Он строен, этот его план, несмотря на весь сумбур, как он пишет. Все его рассуждения тяготеют к стилистике Тарковского, Бергмана. И вполне понятно, что 1 января 1978 года (это все сходится и с дневником Даля, и со всеми событиями в его жизни того времени, в жизни нашего общества) мой ход был ему неинтересен. Дело не в том, что он стал старше — он мог по возрасту играть эту роль. Дело в том, что улыбаться ему уже было довольно сложно.
Думая о нем, я вспоминаю те светлые минуты, когда мы оба были молодыми. Он был младше меня, да и внешне выглядел моложе, а в те годы этот разрыв чувствовался сильнее, не то что со временем. Какой он тогда бывал разный! Он мог быть легким, очаровательным, петь под гитару, шутить, хулиганить. Все это было, как теперь представляется, очень давно.
«Современник». 60-е годы. Первые годы. Он пришел в 63-м. А потом были 65-й и 66-й, «Всегда в продаже» — самое лучшее время «Современника». Но уже тогда было в нем одно качество, которое меня удивляло, — иррациональность. С годами она проявлялась все сильнее и сильнее.
Каждый человек — загадка, стоящий — особенно. Сам человек и себя-то до конца понять не может, так и умирает, не выяснив, кто он и что у него внутри. Это очень сложная проблема. А уж другого понять… Это уже просто невероятно. Понять же Олега до конца — сказать: я его знал… Даже не представляю, может ли это сделать самый близкий человек — жена.
Его переходы от веселья к замкнутости, от беззащитности к высокомерию как к защитной маске. Его взгляд внутрь себя, приподнятый воротник, какой-то нахохлившийся вид. Иногда прямо в диалоге он вдруг закрывался. У некоторых этот переход происходит незаметно для окружающих, деликатно, мягко. Он же, как правило, уходил резко, неожиданно. Часто многие говорили — мания величия.
Вот он пишет у себя в дневнике: «Гастроли в Эдинбурге. Прошли хорошо». Они действительно прошли хорошо. Но дело не только в том, что они прошли хорошо творчески. Нас сблизило там общее желание — пожить в Шотландии, и не в переносном, а в прямом смысле этого слова. И мы начали претворять наш план прямо в поезде. Тогда как другие жмотничали с деньгами, ели захваченные из дома консервы, мы, переглянувшись, заказали себе виски за конвертируемую валюту, которой, к слову сказать, было очень мало. Мы ходили в городские рестораны и ели мясо, чтобы вечером играть спектакль. Оба остались к концу, конечно, без денег. Но чувствовали себя замечательно. Правда, нам повезло: Олегу что-то подбросили друзья, я заработал на английском телевидении сто фунтов.
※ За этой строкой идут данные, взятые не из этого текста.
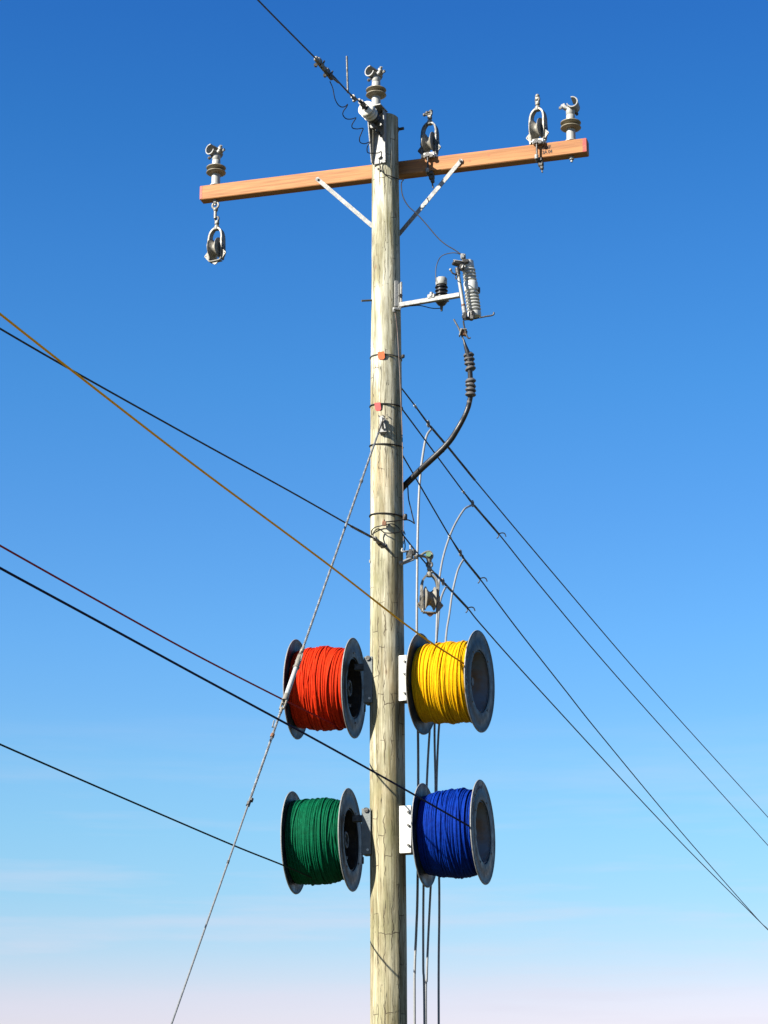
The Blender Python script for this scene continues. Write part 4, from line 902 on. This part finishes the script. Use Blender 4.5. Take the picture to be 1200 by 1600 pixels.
# ------------------------------------------------------------------ cords paid out from the reels
def cord(label, key, pxs, A_, d, r, hang=None):
    pts = [PV(x, y, A_, d) for x, y in pxs]
    pts.insert(0, pts[0] + (pts[0] - pts[2]) * 1.5)
    if hang is not None: pts += hang
    q = smooth(pts, 8)
    return solid('cord', MB().tube(q, r, 8), M[key.replace('_cord', '_line')], label, 'cord', q[-1], 'cords running off the reels to the left')
def touch(rl, px, py):          # point where the sight line first meets the wound drum
    _, mid, ax, W = rl; r = nrm(ray(px, py)); o = CAM - mid; Rr = .80 * FR
    dp = r - ax * np.dot(r, ax); oo = o - ax * np.dot(o, ax)
    a, b, c = np.dot(dp, dp), 2 * np.dot(dp, oo), np.dot(oo, oo) - (Rr + .012) ** 2
    D = b * b - 4 * a * c; tt = (-b - math.sqrt(max(D, 0))) / (2 * a); return CAM + r * tt
T2 = touch(r2, 724, 1036.5)
cord('orange yellow cord crossing the pole down to the yellow reel', 'yellow_cord', [(-60, 443), (0, 490.5), (115, 581), (300, 724), (510, 880), (645, 984)], T2 , nrm(V(-.45, -.893, 0)), .0062, [T2])
def wrap(rl, T, ang, drift, n=8):      # carry on round the drum from T
    _, mid, ax, W = rl; o = T - mid; h = np.dot(o, ax); rv = o - ax * h; R_0 = np.linalg.norm(rv); e = rv / R_0; f = np.cross(ax, e); out = []
    for k in range(1, n + 1):
        a = ang * k / n; out.append(mid + ax * (h + drift * k / n) + R_0 * (math.cos(a) * e + math.sin(a) * f))
    return out
T1 = touch(r1, 520, 1131)
cord('shade-darkened red cord from the left edge ending under the red reel', 'red_cord', [(-60, 818), (0, 852.5), (150, 937), (300, 1020), (440, 1092)], T1, nrm(V(-.40, -.916, 0)), .0058, [T1] + wrap(r1, T1, 1.2, .02))
T4 = touch(r4, 737, 1293)
cord('shade-darkened blue cord crossing in front of the pole to the blue reel', 'blue_cord', [(-60, 853), (0, 887.5), (150, 969), (300, 1051), (470, 1143), (600, 1215), (700, 1272)], T4, nrm(V(-.42, -.907, 0)), .0064, [T4])
T3 = touch(r3, 486, 1371)
cord('shade-darkened green cord from the left edge ending under the green reel', 'green_cord', [(-60, 1136), (0, 1163), (120, 1215.5), (240, 1267.5), (365, 1321), (440, 1351)], T3, nrm(V(-.42, -.907, 0)), .0056, [T3] + wrap(r3, T3, 1.2, .02))
for o in bpy.data.objects:
    if '_w' in o: del o['_w']
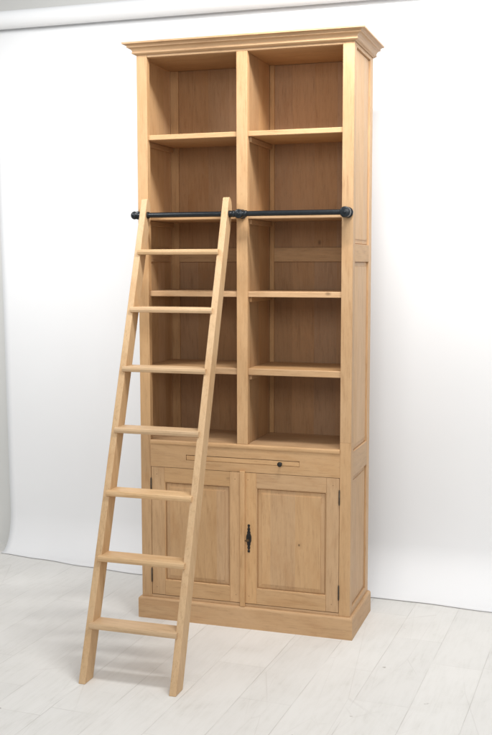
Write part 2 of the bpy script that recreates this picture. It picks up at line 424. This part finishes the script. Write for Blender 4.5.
# ------------------------------------------------------------------ SETTING
def floor_mat():
    m, nt, b = new_mat('painted_floorboards'); L = nt.links.new
    tc = N(nt, 'TexCoord'); mp = N(nt, 'Mapping'); L(tc.outputs['Object'], mp.inputs[0]); mp.inputs['Rotation'].default_value = (0, 0, math.radians(2.4))
    sp = N(nt, 'SeparateXYZ'); L(mp.outputs[0], sp.inputs[0])
    PW, PL = .237, .80
    wob = N(nt, 'TexNoise'); wob.inputs['Scale'].default_value = 2.0; wob.inputs['Detail'].default_value = 4; L(mp.outputs[0], wob.inputs['Vector'])
    wv = math_n(nt, 'MULTIPLY', math_n(nt, 'SUBTRACT', wob.outputs['Fac'], .5), .007)
    u = math_n(nt, 'DIVIDE', math_n(nt, 'ADD', math_n(nt, 'ADD', sp.outputs[0], 10*PW - .612 + 2*PW), wv), PW)
    cell = math_n(nt, 'FLOOR', u); fu = math_n(nt, 'FRACT', u)
    wn = N(nt, 'TexWhiteNoise', noise_dimensions='1D'); L(cell, wn.inputs['W'])
    v = math_n(nt, 'ADD', math_n(nt, 'DIVIDE', math_n(nt, 'ADD', sp.outputs[1], wv), PL), math_n(nt, 'MULTIPLY', wn.outputs['Value'], 5.0))
    cv = math_n(nt, 'FLOOR', v); fv = math_n(nt, 'FRACT', v)
    du = math_n(nt, 'MULTIPLY', math_n(nt, 'MINIMUM', fu, math_n(nt, 'SUBTRACT', 1.0, fu)), PW)
    dv = math_n(nt, 'MULTIPLY', math_n(nt, 'MINIMUM', fv, math_n(nt, 'SUBTRACT', 1.0, fv)), PL)
    de = math_n(nt, 'MINIMUM', du, math_n(nt, 'MULTIPLY', dv, 1.3))
    gr = math_n(nt, 'SUBTRACT', 1.0, ramp_fac(nt, de, .0006, .0026))
    brk = N(nt, 'TexNoise'); brk.inputs['Scale'].default_value = 3.2; brk.inputs['Detail'].default_value = 5; L(mp.outputs[0], brk.inputs['Vector'])
    gr = math_n(nt, 'MULTIPLY', gr, ramp_fac(nt, brk.outputs['Fac'], .34, .62))
    # brushed paint
    st = N(nt, 'VectorMath', operation='MULTIPLY'); L(mp.outputs[0], st.inputs[0]); st.inputs[1].default_value = (1, .12, 1)
    n1 = N(nt, 'TexNoise'); n1.inputs['Scale'].default_value = 45; n1.inputs['Detail'].default_value = 6; n1.inputs['Roughness'].default_value = .65; L(st.outputs[0], n1.inputs['Vector'])
    n2 = N(nt, 'TexNoise'); n2.inputs['Scale'].default_value = 5; n2.inputs['Detail'].default_value = 8; n2.inputs['Roughness'].default_value = .65; n2.inputs['Distortion'].default_value = .5; L(mp.outputs[0], n2.inputs['Vector'])
    cb = N(nt, 'CombineXYZ'); L(cell, cb.inputs[0]); L(cv, cb.inputs[1])
    w2 = N(nt, 'TexWhiteNoise', noise_dimensions='2D'); L(cb.outputs[0], w2.inputs['Vector'])
    f = math_n(nt, 'ADD', math_n(nt, 'MULTIPLY', n1.outputs['Fac'], .5), math_n(nt, 'MULTIPLY', n2.outputs['Fac'], .5))
    c = ramp(nt, f, [(.34, (.64, .632, .602)), (.44, (.705, .698, .672)), (.56, (.735, .728, .705))])
    hs = N(nt, 'HueSaturation'); L(c, hs.inputs['Color']); L(math_n(nt, 'MULTIPLY_ADD', w2.outputs['Value'], .05, .97), hs.inputs['Value'])
    c = mixc(nt, math_n(nt, 'MULTIPLY', gr, .36), hs.outputs[0], (.33, .31, .28))
    # scratches: thin lines from two distorted wave fields
    sc = None
    for rot, s_ in ((35, 1.3), (-58, 1.0), (80, 1.7)):
        m2 = N(nt, 'Mapping'); L(tc.outputs['Object'], m2.inputs[0]); m2.inputs['Rotation'].default_value = (0, 0, math.radians(rot)); m2.inputs['Scale'].default_value = (1, .16, 1)
        vz = N(nt, 'TexVoronoi', feature='DISTANCE_TO_EDGE'); vz.inputs['Scale'].default_value = 3.2*s_; L(m2.outputs[0], vz.inputs['Vector'])
        ln = math_n(nt, 'SUBTRACT', 1.0, ramp_fac(nt, vz.outputs['Distance'], .0015, .006))
        nn = N(nt, 'TexNoise'); nn.inputs['Scale'].default_value = 2.3*s_; L(m2.outputs[0], nn.inputs['Vector'])
        ln = math_n(nt, 'MULTIPLY', ln, ramp_fac(nt, nn.outputs['Fac'], .48, .62))
        sc = ln if sc is None else math_n(nt, 'MAXIMUM', sc, ln)
    c = mixc(nt, math_n(nt, 'MULTIPLY', sc, .17), c, (.40, .37, .34))
    # specks of dirt
    vs = N(nt, 'TexVoronoi', feature='F1'); vs.inputs['Scale'].default_value = 4.3; vs.inputs['Randomness'].default_value = 1; 
    ns = N(nt, 'TexNoise'); ns.inputs['Scale'].default_value = 40; L(tc.outputs['Object'], ns.inputs['Vector'])
    dm = mixc(nt, .03, tc.outputs['Object'], ns.outputs['Color']); L(dm, vs.inputs['Vector'])
    spk = math_n(nt, 'SUBTRACT', 1.0, ramp_fac(nt, vs.outputs['Distance'], .018, .040))
    sr = N(nt, 'SeparateColor'); L(vs.outputs['Color'], sr.inputs[0])
    spk = math_n(nt, 'MULTIPLY', spk, math_n(nt, 'GREATER_THAN', sr.outputs[0], .45))
    c = mixc(nt, math_n(nt, 'MULTIPLY', spk, .6), c, (.20, .17, .14))
    L(c, b.inputs['Base Color'])
    L(math_n(nt, 'MULTIPLY_ADD', n2.outputs['Fac'], .35, .30), b.inputs['Roughness']); b.inputs['Specular IOR Level'].default_value = .35
    bp = N(nt, 'Bump'); bp.inputs['Strength'].default_value = .5; bp.inputs['Distance'].default_value = .0025
    h = math_n(nt, 'SUBTRACT', math_n(nt, 'MULTIPLY', f, .5), math_n(nt, 'ADD', gr, math_n(nt, 'MULTIPLY', sc, .3)))
    L(h, bp.inputs['Height']); L(bp.outputs[0], b.inputs['Normal'])
    return m
def plain_mat(name, colr, rough=.7, bump=.0, scale=30, var=.03):
    m, nt, b = new_mat(name); L = nt.links.new
    tc = N(nt, 'TexCoord'); n = N(nt, 'TexNoise'); n.inputs['Scale'].default_value = scale; n.inputs['Detail'].default_value = 5; L(tc.outputs['Object'], n.inputs['Vector'])
    n2 = N(nt, 'TexNoise'); n2.inputs['Scale'].default_value = 1.3; n2.inputs['Detail'].default_value = 3; L(tc.outputs['Object'], n2.inputs['Vector'])
    L(ramp(nt, n2.outputs['Fac'], [(.3, tuple(x*(1-var) for x in colr)), (.7, tuple(min(.9, x*(1+var)) for x in colr))]), b.inputs['Base Color'])
    b.inputs['Roughness'].default_value = rough; b.inputs['Specular IOR Level'].default_value = .25
    if bump:
        bp = N(nt, 'Bump'); bp.inputs['Strength'].default_value = bump; bp.inputs['Distance'].default_value = .002
        L(n.outputs['Fac'], bp.inputs['Height']); L(bp.outputs[0], b.inputs['Normal'])
    return m

mb = MB(); fm = floor_mat()
vs = [mb.bm.verts.new(c) for c in ((-14, -16, 0), (14, -16, 0), (14, 12, 0), (-14, 12, 0))]; mb.bm.faces.new(vs); mb._fin(vs, fm)
fl = mb.build('floor'); fl['kind'] = 'structure'

wallm = plain_mat('wall_paint', (.66, .66, .64), .8, .15, 60)
mb = MB(); mb.box(wallm, -6, 6, 1.06, 1.20, -.05, 4.2, 0); wl = mb.build('wall')
wl['label'] = 'plain grey white studio wall standing behind the white paper backdrop'; wl['category'] = 'wall'

bd = thing('paper_backdrop', 'wide white seamless paper hanging from its roll behind the bookcase', 'backdrop', (.3, .9, 0))
B0 = Vector((.3, .9, 0))
paper = plain_mat('white_paper', (.80, .81, .822), .7, .12, 9, .014)
XL, XR = -1.36, 2.6
def edge_y(x):       # where the cut edge of the paper lies on the floor
    P = [(-1.37, .822), (-1.05, .775), (-.7, .715), (-.317, .667), (.4, .662), (1.10, .668), (1.35, .660), (1.76, .618), (2.6, .560)]
    for (a, ya), (b, yb) in zip(P, P[1:]):
        if x <= b: t = (x-a)/(b-a); t = max(0, t); t = t*t*(3-2*t); return ya+(yb-ya)*t
    return P[-1][1]
mb = MB(); t = bmesh.new(); rows = []
NX = 90
for i in range(NX+1):
    x = XL + (XR-XL)*i/NX
    ye = edge_y(x); yw = .957; rowp = []
    rad = max(.12, yw-ye)
    prof = [(ye - .000, .0045)]
    for k in range(1, 15):      # sweep from the floor up to the hanging part
        a = math.pi/2*k/14; prof.append((ye+.012 + (rad-.012)*math.sin(a), .0045 + .245*(1-math.cos(a))))
    for k in range(1, 31):
        z = .2495 + (3.352-.2495)*k/30
        tt = (z-.2495)/(3.352-.2495)
        y = yw - .075*tt**1.2 + .004*math.sin(x*2.1+z*1.3)*math.sin(math.pi*tt) + .0025*math.sin(x*5.3-z*2.2)*math.sin(math.pi*tt)
        prof.append((y, z))
    rows.append([t.verts.new(Vector((x, y, z))-B0) for y, z in prof])
for A_, B_ in zip(rows, rows[1:]):
    for k in range(len(A_)-1): t.faces.new([A_[k], B_[k], B_[k+1], A_[k+1]])
mb.merge(t, paper, None, True); po = mb.build('paper_sheet', bd)
sm = po.modifiers.new('thickness', 'SOLIDIFY'); sm.thickness = .0012; sm.offset = 0
mb = MB(); mb.cyl(paper, Vector((XL-.01, .828, 3.352))-B0, Vector((XR+.01, .828, 3.352))-B0, .0535, n=64)
mb.build('paper_roll', bd, True)
mb = MB(); mb.cyl(hingem, Vector((XL-.12, .828, 3.352))-B0, Vector((XR+.12, .828, 3.352))-B0, .019, n=24)
for x in (XL-.09, XR+.06): mb.box(hingem, x-B0.x, x+.03-B0.x, .80-B0.y, 1.059-B0.y, 3.30, 3.375, .002)
mb.build('roll_bar', bd, True)

# ------------------------------------------------------------------ LIGHT
def area(name, loc, target, sx, sy, power, colr=(1, 1, 1), spread=180):
    ld = bpy.data.lights.new(name, 'AREA'); ld.shape = 'RECTANGLE'; ld.size = sx; ld.size_y = sy; ld.energy = power; ld.color = colr; ld.spread = math.radians(spread)
    o = bpy.data.objects.new(name, ld); col.objects.link(o); o.location = loc
    o.rotation_euler = (Vector(target)-Vector(loc)).to_track_quat('-Z', 'Y').to_euler()
    return o
area('overhead_strip_lamp', (1.40, -.78, 3.66), (1.0, .1, 1.5), 1.0, .10, 58, (1, .99, .975))
area('front_softbox_lamp', (1.6, -4.6, 3.2), (.5, .2, 1.3), 2.4, 1.4, 62, (1, .995, .985))
area('added_left_backdrop_fill', (-1.25, -1.3, 3.35), (-.55, .9, 1.8), 1.3, .6, 16, (1, 1, 1), 90)  # added fill, brightens the paper left of the bookcase
area('added_right_backdrop_fill', (2.3, -1.0, 3.5), (1.9, .9, 2.5), 1.0, .4, 9, (1, 1, 1), 110)  # second added fill, whitens the upper paper on the right
w = bpy.data.worlds.new('World'); scene.world = w; w.use_nodes = True
bg = w.node_tree.nodes['Background']; bg.inputs[0].default_value = (1, 1, 1, 1); bg.inputs[1].default_value = .58

# ------------------------------------------------------------------ CAMERA
yaw, pit, rol, f = .3145, -.1002, -.0013, 1034.5655
F = Vector((-math.sin(yaw)*math.cos(pit), math.cos(yaw)*math.cos(pit), math.sin(pit)))
R = Vector((math.cos(yaw), math.sin(yaw), 0)); U = R.cross(F)
R2 = math.cos(rol)*R + math.sin(rol)*U; U2 = -math.sin(rol)*R + math.cos(rol)*U
cd = bpy.data.cameras.new('camera'); cam = bpy.data.objects.new('camera', cd); col.objects.link(cam)
M = Matrix((R2, U2, -F)).transposed().to_4x4(); M.translation = Vector((2.1785, -4.9159, 1.8671)); cam.matrix_world = M
cd.sensor_fit = 'VERTICAL'; cd.sensor_height = 24; cd.lens = 24*f/735; cd.clip_end = 200; cd.clip_start = .05
scene.camera = cam

scene.view_settings.view_transform = 'Standard'; scene.view_settings.look = 'None'
scene.view_settings.exposure = 0; scene.view_settings.gamma = 1
scene.render.resolution_x = 685; scene.render.resolution_y = 1024
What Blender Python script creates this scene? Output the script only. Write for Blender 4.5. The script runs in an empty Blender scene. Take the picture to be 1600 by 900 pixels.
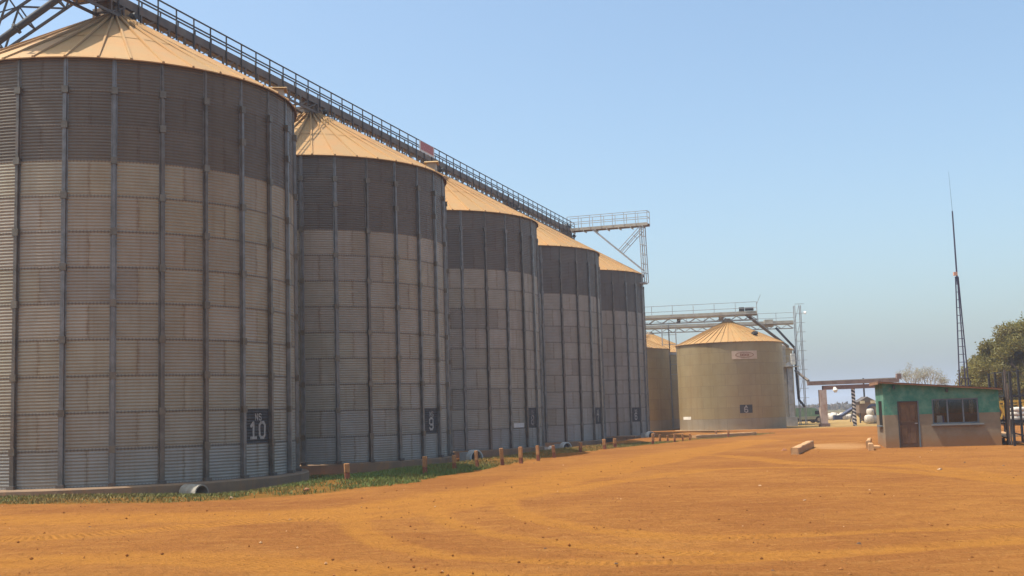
import bpy, math, random
import numpy as np
from mathutils import Vector, Matrix
random.seed(11)
rng = np.random.default_rng(11)
scene = bpy.context.scene
COL = scene.collection
PI = math.pi

# ---------------------------------------------------------------- camera
CZ = 1.95
F_PX, PITCH, ROLL = 1828.36, 0.1077, 0.0298
cam_d = bpy.data.cameras.new('camera')
cam_d.sensor_width = 36.0
cam_d.lens = 36.0 * F_PX / 1600.0
cam_d.clip_start = 0.2
cam_d.clip_end = 40000.0
cam = bpy.data.objects.new('camera', cam_d)
COL.objects.link(cam)
cam.matrix_world = Matrix.Translation((0, 0, CZ)) @ Matrix.Rotation(PI / 2 + PITCH, 4, 'X') @ Matrix.Rotation(-ROLL, 4, 'Z')
scene.camera = cam

# ---------------------------------------------------------------- sky, sun, exposure
SUN_AZ, SUN_EL = math.radians(186.0), math.radians(64.0)
world = bpy.data.worlds.new('World')
scene.world = world
world.use_nodes = True
wn = world.node_tree
wn.nodes.clear()
sky = wn.nodes.new('ShaderNodeTexSky')
sky.sky_type = 'NISHITA'
sky.sun_disc = False
sky.sun_elevation = SUN_EL
sky.sun_rotation = PI / 2 - SUN_AZ
sky.altitude = 0.0
sky.air_density = 1.0
sky.dust_density = 3.2
sky.ozone_density = 1.0
bg = wn.nodes.new('ShaderNodeBackground')
bg.inputs['Strength'].default_value = 0.15
wo = wn.nodes.new('ShaderNodeOutputWorld')
wb = wn.nodes.new('ShaderNodeMix')          # the camera's slightly cyan white balance, even over the whole sky
wb.data_type = 'RGBA'
wb.blend_type = 'MULTIPLY'
wb.inputs[0].default_value = 1.0
wb.inputs[7].default_value = (0.95, 1.055, 1.05, 1.0)
wn.links.new(sky.outputs[0], wb.inputs[6])
wn.links.new(wb.outputs[2], bg.inputs[0])
wn.links.new(bg.outputs[0], wo.inputs[0])
sun_d = bpy.data.lights.new('sun', 'SUN')
sun_d.energy = 4.4
sun_d.angle = math.radians(0.5)
sun_d.color = (1.0, 0.93, 0.82)
sun = bpy.data.objects.new('sun', sun_d)
COL.objects.link(sun)
SUN_DIR = Vector((math.cos(SUN_EL) * math.cos(SUN_AZ), math.cos(SUN_EL) * math.sin(SUN_AZ), math.sin(SUN_EL)))
sun.rotation_euler = SUN_DIR.to_track_quat('Z', 'Y').to_euler()
sun.location = (-60, 0, 90)
vs = scene.view_settings
vs.view_transform = 'Standard'
vs.look = 'None'
vs.exposure = 0.5
vs.gamma = 1.0
vs.use_curve_mapping = False
scene.cycles.max_bounces = 6
scene.cycles.volume_bounces = 1
scene.cycles.use_denoising = True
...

И к финалу поездки подтвердили библейское изречение: «Никогда не думай о завтрашнем дне. Завтрашний день сам себя прокормит». Так что все-таки мы сумели и пожить, купили всем сувениры и прилетели в Москву в прекрасном настроении. Он был и такой.
А иногда вдруг становился гордым, неприступным и мог даже сказать о себе в третьем лице: «Даль этого не играет». Я вздрагивал в такие моменты: «Да брось ты, не говори о себе так. „Мы, Николай II“…» — «Да, да, ты прав. Это Броневой так о себе, очень заразительно…»
Мне кажется, что в нем был изначальный трагизм. Как, скажем, в Есенине. Может быть, это связано с природой актерского творчества, с ее направленностью?! Я не знаю. Иногда, шутя, я ему говорил: «В тебе не хватает четвертинки еврейской крови, чтобы сказать: „А-а-а“…» Здесь очень важна интонация — а-а, черт с ним, пройдет и это. Я сам с годами стал таким же, как Олег, и только натура заставляет меня скрывать мрак и страх в душе… Сколько раз я советовал ему: «Не относись ты ко всему так серьезно, махни рукой». А он не мог. Это было не в его характере.